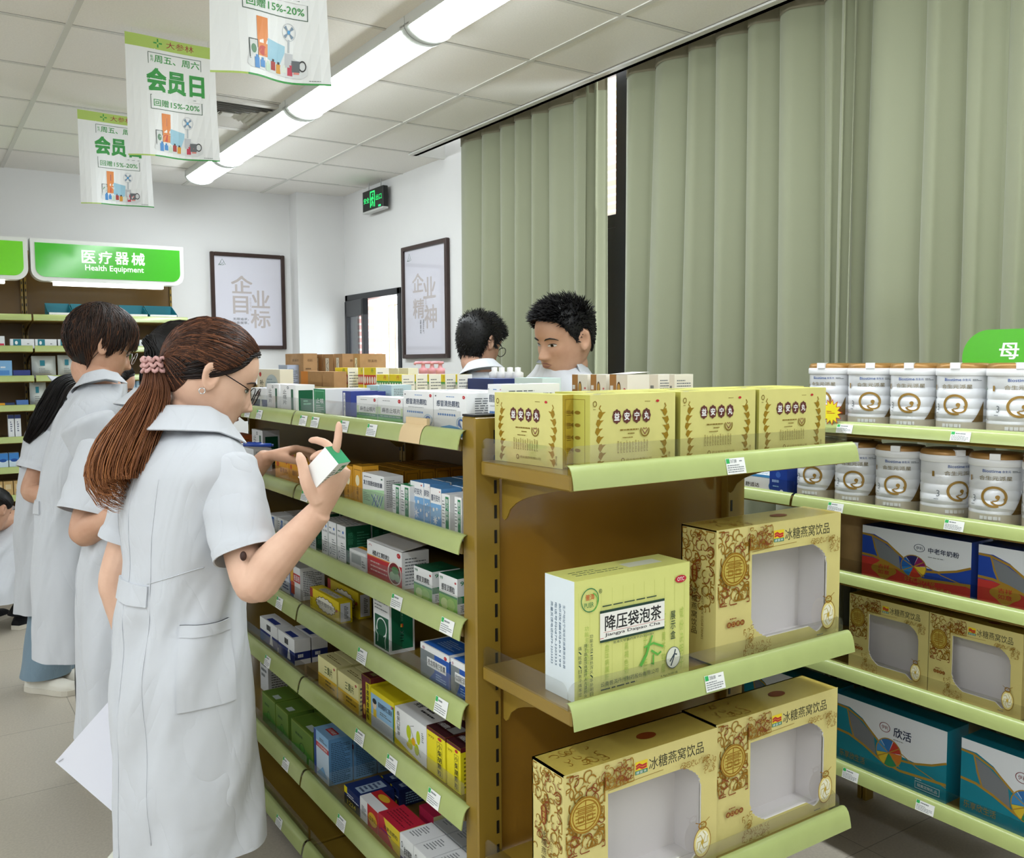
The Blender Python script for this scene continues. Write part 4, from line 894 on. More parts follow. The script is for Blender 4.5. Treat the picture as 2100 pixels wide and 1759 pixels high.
# top shelf, far bay
B('medicine_box', 547, 572, 796, 0, d_greenpanel, CW, 0.06, 'white box with dark green text strips on the far top shelf, left of its twin', h=0.085, group='green striped white boxes')
B('medicine_box', 577, 603, 797, 0, d_greenpanel, CW, 0.06, 'white box with dark green text strips on the far top shelf, nearest the spine post', h=0.085, group='green striped white boxes', rz=0.08)
B('medicine_box', 515, 546, 804, 0, d_whitenav, CW, 0.06, 'low white and green box on the far top shelf by the glasses of the woman', h=0.07)
B('medicine_box', 527, 574, 765, 0, d_bupi, M('#e9e4d2', .45), 0.05, 'cream box with a grey landscape picture behind the far top shelf boxes', x=SX+0.2, h=0.125)
B('medicine_box', 571, 589, 749, 0, d_plain, M('#b6c3dd', .4), 0.05, 'pale lilac blue box standing behind the cream landscape box', x=1.31, h=0.14)
# rear rows that show above the gondola's spine
zz = ZS[0]; RX = 1.335
def back_row(u0, u1, v, design, base, depth, label, x=RX, group=None, sides=None, h=None): return B('medicine_box', u0, u1, v, 0, design, base, depth, label, x=x, zs=zz, sides=sides, group=group, h=h)
g = 'brown paper tea boxes'
back_row(585, 622, 726, d_kraft, KRA, 0.06, 'tall brown kraft box with printed front, farthest of the kraft row', x=1.36, group=g)
back_row(641, 661, 727, d_kraftstrip, KRA, 0.05, 'brown kraft box with a white calligraphy strip, second from the far end', x=1.45, group=g)
back_row(662, 683, 727, d_kraftstrip, KRA, 0.05, 'brown kraft box with a white calligraphy strip, middle of the kraft row', x=1.45, group=g)
back_row(685, 702, 726, d_kraftstrip, KRA, 0.11, 'brown kraft box with calligraphy strip and plain broad side beside it', x=1.45, group=g)
back_row(724, 738, 726, d_kraftstrip, KRA, 0.11, 'brown kraft box at the near end of the row below the window', x=1.45, group=g)
back_row(617, 660, 769, d_kraftlow, KRA, 0.05, 'low brown box with an orange printed end in front of the kraft row', x=1.31, h=0.115)
back_row(661, 685, 769, None, KRA, 0.05, 'plain low brown box next to the orange printed one', x=1.31, h=0.115)
g = 'yellow and red boxes'
back_row(687, 713, 754, d_yr, YEL, 0.055, 'yellow and red patterned box with white side, farthest of its row', x=1.37, group=g)
back_row(734, 745, 754, d_yr, YEL, 0.03, 'yellow and red patterned narrow box between two others of its kind', x=1.40, group=g)
back_row(746, 771, 754, d_yr, YEL, 0.05, 'yellow and red patterned box at the near end of its row', x=1.37, group=g)
g = 'yellow and green boxes'
for i, (a, b) in enumerate(((772, 797), (797.5, 824), (850, 853), (876, 880), (904, 913), (934, 938))):
    back_row(a, b, 768, d_yg, YEL, 0.05, ['yellow and green patterned box, farthest of the green-printed row', 'yellow and green patterned box with its white side showing, second of the row', 'yellow and green box turned to show mostly its white side, third of the row',
             'yellow and green box turned to show mostly its white side, fourth of the row', 'yellow and green patterned box just left of the bent man in white', 'yellow and green box at the near end, below the shoulder of the man with glasses'][i], x=1.325, group=g)
for i, (a, b) in enumerate(((772, 790), (797, 816), (818, 837))):
    back_row(a, b, 755, None, M('#efeccf', .45), 0.04, 'plain cream lid of a box behind the yellow and green row', x=1.52, group='cream boxes behind the yellow row')
o = carton('medicine_box', 0.20, 0.09, 0.10, NAV, lambda fc: (fc['F'].lines(.1, .3, .6, .7, 4, LBL, .3), fc['R'].rect(.2, .2, .7, .8, LBL), fc['T'].lines(.2, .3, .8, .7, 2, LBL)), {'T': M('#2c3e78', .4)})
p = hit(985, 790, 0, 1.36); put(o, 1.36+.045, float(p[1])+0.03, zz+.0005, -PI/2); tag(o, 'dark navy box below the man with glasses', 'medicine box')
o = carton('medicine_box', 0.19, 0.12, 0.075, ORA, lambda fc: (otc(fc['F'], .86, .5, .05), fc['T'].lines(.2, .2, .8, .7, 2, M('#b3721a', .5)))); put(o, 1.17, 1.80, ZS[0]+.0005, -PI/2); tag(o, 'flat orange box in front of the navy box on the gondola top', 'medicine box')
o = carton('medicine_box', 0.13, 0.06, 0.105, M('#d7ecec', .4), lambda fc: (fc['T'].rect(.5, .2, .9, .8, M('#5fb8b0', .4)), fc['F'].lines(.1, .3, .9, .7, 2, TG))); put(o, 1.40, 1.995, zz+.0005, -PI/2); tag(o, 'white and teal box below the chin of the young man facing the shelves', 'medicine box')
g = 'white and brown boxes'
for i, (a, b, d) in enumerate(((1173, 1205, .05), (1211, 1243, .05), (1250, 1287, .075), (1331, 1350, .055), (1372, 1384, .06))):
    B('medicine_box', a, b, 768, 0, d_whitebrown if i < 3 else d_plain, M('#ece7da', .45), d, ['white box with brown end, farthest of five beside the young man', 'white box with brown end, second of five behind the golden boxes', 'white box with brown end and slightly raised lid, middle of five behind the golden boxes',
      'plain cream box, fourth of five behind the golden boxes', 'plain cream box, nearest of five behind the golden boxes'][i], x=1.50, zs=zz, group=g, flap=0.006 if i == 2 else 0)
# pump bottles and capped bottles on the far side
def bottle(kind):
    if kind == 'pump':
        root = empty('pump_bottle'); mb = MB(); mb.lathe([(0, 0), (.026, 0), (.028, .006), (.028, .09), (.02, .105), (.012, .11), (0, .11)], M('#f1eef0', .3), 20); mb.build('bottle_body', root)
        mb = MB(); mb.lathe([(0, .108), (.016, .108), (.016, .126), (.008, .128), (.006, .14), (.012, .142), (.012, .15), (0, .15)], M('#e3a0a6', .4), 16); mb.tube([(0, 0, .146), (.0, -.03, .146), (0, -.034, .14)], .005, M('#e3a0a6', .4), 8); mb.build('pump_head', root)
    else:
        root = empty('capped_bottle'); mb = MB(); mb.lathe([(0, 0), (.022, 0), (.023, .005), (.023, .08), (.02, .09), (0, .09)], M('#e2762f', .35), 20); mb.build('bottle_body', root)
        mb = MB(); mb.lathe([(0, .09), (.0225, .09), (.0225, .122), (.012, .126), (.012, .138), (0, .139)], M('#d6d4d1', .45), 20); mb.build('cap', root)
    if kind != 'pump': root.scale = (.72, .72, .95)
    return root
for i, u in enumerate((868, 886, 903)):
    p = hit(u, 760, 0, 1.50); tag(put(bottle('pump'), 1.50, float(p[1]), zz+.001, -PI/2), 'bottle with a pink pump head left of the man with glasses', 'bottle', 'pink pump bottles')
for i, u in enumerate((1014, 1029, 1046, 1062)):
    p = hit(u, 760, 0, 1.46); tag(put(bottle('cap'), 1.46, float(p[1]), zz+.001), ['orange bottle with white cap, farthest of four beside the man with glasses', 'orange bottle with white cap, second of four beside the man with glasses', 'orange bottle with white cap, third of four beside the man with glasses', 'orange bottle with white cap, nearest of four beside the man with glasses'][i], 'bottle', 'white capped bottles')

# second shelf
g = 'amber pill cartons'
for i, (a, b) in enumerate(((705, 722), (723.5, 742))):
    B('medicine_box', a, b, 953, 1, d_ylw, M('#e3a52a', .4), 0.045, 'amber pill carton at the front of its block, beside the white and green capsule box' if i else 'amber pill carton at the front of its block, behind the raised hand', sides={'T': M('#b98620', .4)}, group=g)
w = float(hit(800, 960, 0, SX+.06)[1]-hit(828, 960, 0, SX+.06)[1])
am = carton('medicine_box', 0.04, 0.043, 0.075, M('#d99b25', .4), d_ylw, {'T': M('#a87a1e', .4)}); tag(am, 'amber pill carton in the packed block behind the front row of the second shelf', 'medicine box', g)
first = True
for k in range(5):
    for i in range(5):
        c = am if first else clone(am); first = False
        put(c, SX+0.085+0.0455*k+.022, float(hit(738, 960, 0, SX+.1)[1])-0.0425*i-.02, ZS[1]+.0005, -PI/2)
B('medicine_box', 742.7, 787.5, 968, 1, d_anwan, CW, 0.05, 'white and pale green capsule box with crossed stripes on the second shelf')
g = 'narrow white and green boxes'
for i, (a, b) in enumerate(((804.5, 820.5), (821.5, 840.5))):
    B('medicine_box', a, b, 993, 1, d_narrowg, CW, 0.038, 'narrow white and green box on the second shelf, %s of the front pair' % ('left' if i == 0 else 'right'), sides={'T': M('#2f9a62', .4)}, rows=4, rowlabel='narrow white and green box in the rows behind its front pair', group=g)
g = 'blue snowflake tablet boxes'
for i, (a, b, v) in enumerate(((841.5, 868.5, 1004), (869, 882, 1005), (882.5, 905, 1016))):
    B('medicine_box', a, b, v, 1, d_fuke if i != 1 else d_fuke, CW, 0.05, 'blue tablet box with white flower stars on the second shelf, %s of three' % ('leftmost', 'middle', 'rightmost')[i], sides={'T': M('#5d9bd6', .4)}, x=SX+(0.012, .014, -0.004)[i], rows=3, rowlabel='blue topped tablet box in the rows behind the three front ones', group=g, h=0.088)
B('medicine_box', 906, 923, 1037, 1, d_narrowg, CW, 0.055, 'white box with green block print at the near end of the second shelf', h=0.08, x=SX-.004)
B('medicine_box', 932, 947, 1040, 1, d_narrowg, CW, 0.055, 'white box with green block print, nearest, touching the brown end post', h=0.08, x=SX-.004)
g = 'orange pill boxes in the far bay'
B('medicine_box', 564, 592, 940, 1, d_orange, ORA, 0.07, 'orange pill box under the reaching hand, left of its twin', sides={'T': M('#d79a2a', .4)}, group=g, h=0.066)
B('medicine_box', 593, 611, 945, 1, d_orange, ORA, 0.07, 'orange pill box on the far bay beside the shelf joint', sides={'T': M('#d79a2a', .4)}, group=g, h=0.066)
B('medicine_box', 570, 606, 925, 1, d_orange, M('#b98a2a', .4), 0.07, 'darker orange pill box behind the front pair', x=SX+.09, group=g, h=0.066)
B('medicine_box', 516, 538, 874, 1, d_greenpanel, CW, 0.06, 'tall white box with a dark green panel behind the blue pen', x=SX+.09, h=0.12)
B('medicine_box', 486, 520, 920, 1, d_plain, CW2, 0.06, 'white box left of the reaching wrist on the far bay', h=0.075)
B('medicine_box', 470, 496, 905, 1, d_orange, M('#d2703a', .4), 0.05, 'reddish orange box behind the white one at the woman\'s chin', x=SX+.1, h=0.085)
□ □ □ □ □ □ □
EXERCISE:
Only a number is wanted: how many lines of the data above contain "amber"?

EXERCISE ANSWER:
3